New Jersey Roads - NJ 324

NJ 324

NJ 324 was US 322 before the Commodore Barry Bridge, back when a little concrete road took westbound travelers to a ferry. There's still some concrete there, and even though it doesn't seem to be maintained, the state still owns it (probably because Bridgeport wants no part of it).


Brush is slowly overgrowing the former WB lane, and considering this roadway has had no purpose since 1974, it seems minimal maintenance is in fact being done to preserve drivability.


Summer photos, courtesy Jim Dietrich.


The only two signs on NJ 324. The first one, WB, is for a frontage road that runs the length of US 322 west of US 130, then curves around and connects to US 130 one exit about US 322 (and then continues on to the beginning of old US 130, NJ 44). The second one, EB, looks a little weird (it was put up in 1988), and points to the only other connection to another road. NJ 324 thus does not directly connect to any other state route, although the connector road to US 130 seems state maintained, or at the very least county. If you go straight EB, the road and concrete come to a guardrailed end.

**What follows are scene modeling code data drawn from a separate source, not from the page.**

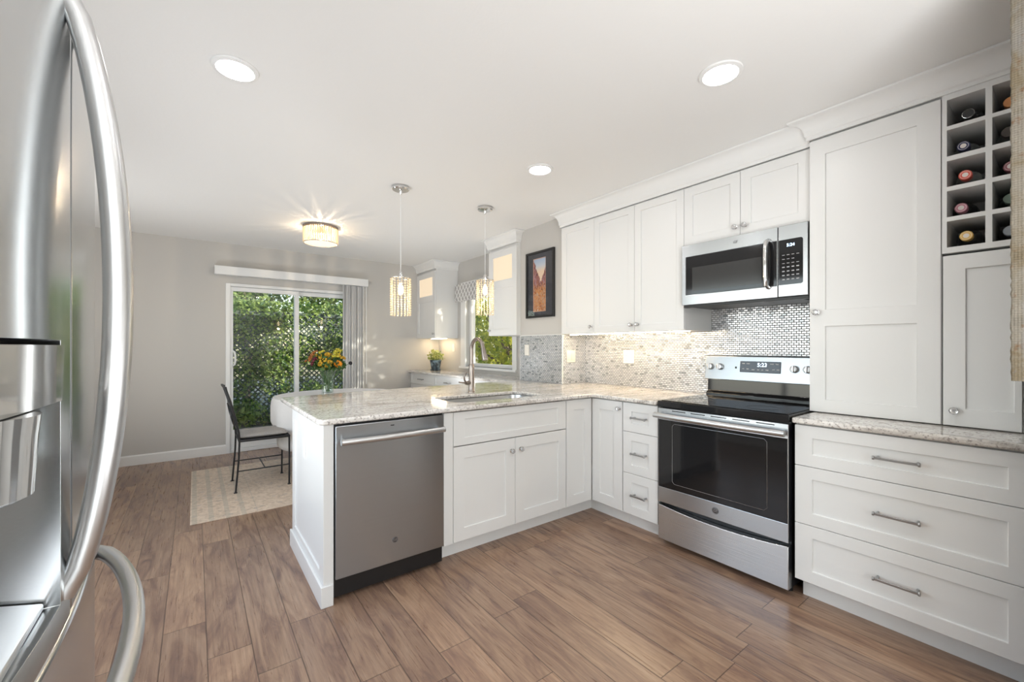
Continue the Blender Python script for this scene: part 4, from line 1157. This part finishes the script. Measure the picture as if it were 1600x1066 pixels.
# flush mount
c = thing('ceiling_lamp', 'round crystal flush ceiling lamp over the dining table', 'lamp', (1.04, 4.66, CEIL))
MB().lathe([(0.165, -0.0005), (0.168, -0.004), (0.168, -0.022), (0.160, -0.026)], n=40).build('ceiling_plate', 'nickel', c)
MB().tube([(0.160 * math.cos(a), 0.160 * math.sin(a), -0.175) for a in [2 * PI * k / 48 for k in range(49)]], 0.004, 6).build('bottom_ring', 'chrome', c)
rod = None
for k in range(48):
    a = 2 * PI * k / 48
    if rod is None:
        rod = MB().tube([(0, 0, -0.027), (0, 0, -0.172)], 0.0072, 6).build('crystal_rod', 'bead', c, smooth=0); so = rod
    else:
        so = bpy.data.objects.new('crystal_rod', rod.data); COL.objects.link(so); so.parent = c
    so.location = (0.160 * math.cos(a), 0.160 * math.sin(a), 0); so.rotation_euler = (0, 0, a)
M['frost'] = emit('frosted_lamp_diffuser', (1.0, 0.86, 0.66), 0.7)
MB().lathe([(0.150, -0.170), (0.150, -0.173)], n=36).build('diffuser', 'frost', c)
for k in range(3):
    a = 2 * PI * k / 3 + 0.4
    MB().ball((0.065 * math.cos(a), 0.065 * math.sin(a), -0.095), 0.017, 0, 10, 8).build('bulb', 'bulb', c)
    pl_ = bpy.data.lights.new('lamp_bulb', 'POINT'); pl_.energy = 8; pl_.color = (1, 0.80, 0.56); pl_.shadow_soft_size = 0.004
    lo = bpy.data.objects.new('bulb_light', pl_); COL.objects.link(lo); lo.parent = c; lo.location = (0.09 * math.cos(a), 0.09 * math.sin(a), -0.095)

# ================================================================== BLINDS AND VALANCE
c = thing('vertical_blind', 'white vertical blind drawn aside at the sliding door', 'blind', (0, YB, 0))
MB().box(0.184, -0.09, 2.135, 1.965, -0.002, 2.145).box(0.184, -0.10, 2.133, 1.965, -0.09, 2.232).box(0.184, -0.09, 2.222, 1.965, -0.002, 2.232).build('headrail_cover', 'vinyl', c, bevel=0.002)
for k in range(11):
    x = 1.655 + k * 0.026
    o = MB().box(-0.045, -0.0009, 0.03, 0.045, 0.0009, 2.132).build('vane', 'vane', c, loc=(x, -0.048, 0), rot=(0, 0, R(48 + 10 * math.sin(k * 2.1))), smooth=0)
MB().cyl((1.945, -0.075, 0.75), (1.945, -0.07, 2.13), 0.005, n=8).build('wand', 'vinyl', c)
# fabric valance over the garden window
s = MB(); n = 41
ys = [4.05 + (5.42 - 4.05) * k / (n - 1) for k in range(n)]
sec = [(-0.005, 2.18), (-0.075, 2.18), (-0.078, 2.05), (-0.085, 1.965), (-0.070, 1.925), (-0.060, 1.93), (-0.068, 2.05), (-0.066, 2.17), (-0.005, 2.17)]
vs = [(XR + a, y, z + (0.006 * math.sin(y * 19) if z < 2.0 else 0)) for y in ys for (a, z) in sec]
q = len(sec)
fs = [(i * q + k, i * q + (k + 1) % q, (i + 1) * q + (k + 1) % q, (i + 1) * q + k) for i in range(n - 1) for k in range(q)] + [tuple(range(q)), tuple((n - 1) * q + k for k in range(q))]
o = s.add(vs, fs).build('window_valance', 'valance', smooth=40)
tag(o, 'grey and white trellis fabric valance over the garden window', 'valance')

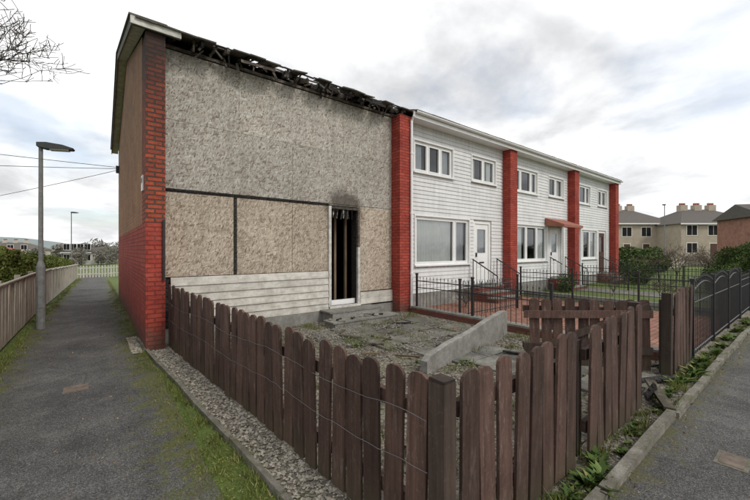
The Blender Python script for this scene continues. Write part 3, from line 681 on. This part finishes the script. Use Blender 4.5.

At the western (ferry) end of NJ 324, which looks straight across to unfortunate Chester, PA, Superfund site and location of a winter 2004-5 Delaware River oil spill. That oil cleanup is the reason for the tent in the first photo, and the reason Lou and I ran into a Maryland company using the road. Except for such emergency river access, 324 serves two purposes: connecting the end of the US 322 frontage road to US 130, and having a couple of houses on its eastern section.


The Commodore Barry Bridge as seen from the western end of NJ 324.